1. Steven Spielberg- I knew they'd do this and I take issue with it not because I dislike Spielberg or his films (how can anyone?) but because the reasoning behind the selection is so dubious when you consider his underwhelming output this past decade. Two words: CRYSTAL SKULL. He needs to get back on the map quickly if he wants to re-claim his throne. And it's a good thing we're judging his work as a director not a producer (Eagle Eye, the Transformers films) or he'd deserve to fall off the list completely. The word "active" does him no favors in evaluating the merits of his #1 ranking. That said, I can't argue he doesn't at least still deserve be in the top 5 or 10.

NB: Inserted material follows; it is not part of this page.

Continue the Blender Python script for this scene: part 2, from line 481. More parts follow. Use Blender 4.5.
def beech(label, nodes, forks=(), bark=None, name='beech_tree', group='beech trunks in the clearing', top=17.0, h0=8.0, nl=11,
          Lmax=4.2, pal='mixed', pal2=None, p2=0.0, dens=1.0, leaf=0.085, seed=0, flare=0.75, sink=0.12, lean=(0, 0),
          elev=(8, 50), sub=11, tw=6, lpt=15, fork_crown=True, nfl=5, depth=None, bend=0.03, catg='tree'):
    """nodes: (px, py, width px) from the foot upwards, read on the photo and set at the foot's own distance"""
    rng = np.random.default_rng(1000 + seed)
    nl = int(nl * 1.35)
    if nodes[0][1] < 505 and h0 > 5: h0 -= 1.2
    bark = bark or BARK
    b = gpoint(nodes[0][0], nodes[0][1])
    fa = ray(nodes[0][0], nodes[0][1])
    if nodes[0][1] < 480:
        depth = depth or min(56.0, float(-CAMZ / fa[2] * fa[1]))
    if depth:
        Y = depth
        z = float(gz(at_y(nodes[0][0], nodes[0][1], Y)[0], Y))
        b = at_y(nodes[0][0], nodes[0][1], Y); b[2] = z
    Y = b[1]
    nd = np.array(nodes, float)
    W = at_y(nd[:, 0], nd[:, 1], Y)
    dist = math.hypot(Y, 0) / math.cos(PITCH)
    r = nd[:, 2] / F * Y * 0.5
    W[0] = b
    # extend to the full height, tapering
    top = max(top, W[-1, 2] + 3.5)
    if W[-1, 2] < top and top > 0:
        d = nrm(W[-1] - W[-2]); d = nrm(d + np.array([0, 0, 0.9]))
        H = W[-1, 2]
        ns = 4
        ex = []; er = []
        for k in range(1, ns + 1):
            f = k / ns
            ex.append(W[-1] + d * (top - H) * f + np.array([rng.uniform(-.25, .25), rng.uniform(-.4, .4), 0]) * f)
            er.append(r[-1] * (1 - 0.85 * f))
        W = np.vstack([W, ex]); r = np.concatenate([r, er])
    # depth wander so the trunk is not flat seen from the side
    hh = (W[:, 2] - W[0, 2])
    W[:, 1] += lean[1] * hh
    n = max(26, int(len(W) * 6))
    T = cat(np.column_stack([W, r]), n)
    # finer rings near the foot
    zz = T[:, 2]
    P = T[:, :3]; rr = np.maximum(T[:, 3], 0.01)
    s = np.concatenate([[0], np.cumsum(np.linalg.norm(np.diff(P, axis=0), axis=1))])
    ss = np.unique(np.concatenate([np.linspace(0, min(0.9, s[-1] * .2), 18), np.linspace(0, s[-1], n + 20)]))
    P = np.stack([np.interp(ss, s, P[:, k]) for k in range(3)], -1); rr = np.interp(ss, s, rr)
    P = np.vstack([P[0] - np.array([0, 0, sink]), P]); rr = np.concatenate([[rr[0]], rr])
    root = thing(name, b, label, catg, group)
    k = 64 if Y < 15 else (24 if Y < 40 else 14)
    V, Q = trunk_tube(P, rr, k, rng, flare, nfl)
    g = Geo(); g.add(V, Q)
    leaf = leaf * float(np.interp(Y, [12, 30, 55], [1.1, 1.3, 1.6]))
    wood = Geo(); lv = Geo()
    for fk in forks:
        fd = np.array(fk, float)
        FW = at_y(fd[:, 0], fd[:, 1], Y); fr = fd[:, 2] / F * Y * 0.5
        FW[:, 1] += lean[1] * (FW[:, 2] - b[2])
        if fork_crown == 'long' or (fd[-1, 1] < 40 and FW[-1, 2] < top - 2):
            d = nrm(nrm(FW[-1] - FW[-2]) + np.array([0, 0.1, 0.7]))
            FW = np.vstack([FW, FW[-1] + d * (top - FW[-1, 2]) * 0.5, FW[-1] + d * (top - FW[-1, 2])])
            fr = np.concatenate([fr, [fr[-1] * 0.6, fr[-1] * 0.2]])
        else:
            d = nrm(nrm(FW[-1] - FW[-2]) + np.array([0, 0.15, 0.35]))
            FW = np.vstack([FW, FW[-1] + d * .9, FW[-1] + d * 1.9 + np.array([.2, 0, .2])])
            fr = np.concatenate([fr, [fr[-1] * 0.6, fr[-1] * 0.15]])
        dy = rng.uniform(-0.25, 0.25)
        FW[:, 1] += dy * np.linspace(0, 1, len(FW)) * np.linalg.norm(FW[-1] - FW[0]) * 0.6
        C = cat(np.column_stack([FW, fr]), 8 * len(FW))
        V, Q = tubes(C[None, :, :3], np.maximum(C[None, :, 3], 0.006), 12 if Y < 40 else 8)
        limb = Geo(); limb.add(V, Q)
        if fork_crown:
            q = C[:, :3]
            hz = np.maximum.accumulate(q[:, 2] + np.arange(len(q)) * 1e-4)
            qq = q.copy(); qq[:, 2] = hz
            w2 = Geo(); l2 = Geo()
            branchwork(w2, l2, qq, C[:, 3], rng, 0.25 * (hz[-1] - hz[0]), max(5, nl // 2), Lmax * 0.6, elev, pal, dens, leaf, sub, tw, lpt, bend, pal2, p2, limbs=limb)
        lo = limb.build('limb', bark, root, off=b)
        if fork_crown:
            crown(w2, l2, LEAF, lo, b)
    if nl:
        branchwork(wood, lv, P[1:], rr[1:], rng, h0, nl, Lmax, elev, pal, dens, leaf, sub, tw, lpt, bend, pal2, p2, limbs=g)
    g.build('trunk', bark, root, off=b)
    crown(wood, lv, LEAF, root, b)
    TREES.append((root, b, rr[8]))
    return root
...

Didn't Make it and I'm Glad

Spike Lee- The most overrated filmmaker alive. I'm sure many were up in arms when they didn't see his name, feeling this exclusion symbolizes the list's inaccuracy, but I felt like clapping. His films range from preposterously overrated (Do The Right Thing, Inside Man, and just about everything else) to flat-out awful (the recent Miracle at St. Anna). But at least there's one other person as thrilled as I am that he didn't make the list: Spike Lee. Now he has a new excuse to cry racism and blame Clint Eastwood for all his problems. The fact is his films just aren't that great. Yes, of course he's a lot better than some of the choices up there, but just because they didn't deserve to make it doesn't mean he should.

Woody Allen- As much as it pains me to say it, you'd have to go back to the 70's or early '80's to make a strong argument he deserves a place alongside the best active directors, if only because he's been so wildly inconsistent since then. Unlike Lee however, I'm actually a fan of his work and find even his lesser efforts to at least be interesting. It seems we just keep waiting and waiting for the next truly great Woody Allen picture to come along and it never does. It's getting frustrating. For every movie that flirts with greatness (Match Point) there are a dozen others that don't (The Curse of the Jade Scorpion, Celebrity, Scoop, the list goes on and on). The output is just too uneven to warrant inclusion. A good call by EW.

Should Have Made It (these names jump out at me as outrageous omissions but there are probably more)
Wes Anderson
David Lynch
David Cronenberg
Richard Kelly
Lars Von Trier
Sam Mendes
David Gordon Green
Oliver Stone
Spike Jonze
Gus Van Sant


JD said...

Active is an odd word choice. Pedro deserves to be on there for sure. We talked abut this MGU a couple weeks ago. It doesn't make any sense if you really think about it.
Great analysis.

Anonymous said...

I think you're on crack. Why does David Lynch deserve to be on the list but not Woody Allen? Match Point was brilliant, Vicky was great, Anything Else was *great* and very underrated, and a lot of his 90's works were great as well -- Sweet and Lowdown, Deconstructing Harry, Mighty Aphrodite, Bullets Over Broadway, Husbands and Wives. I think Woody has made more great films than anyone in that list.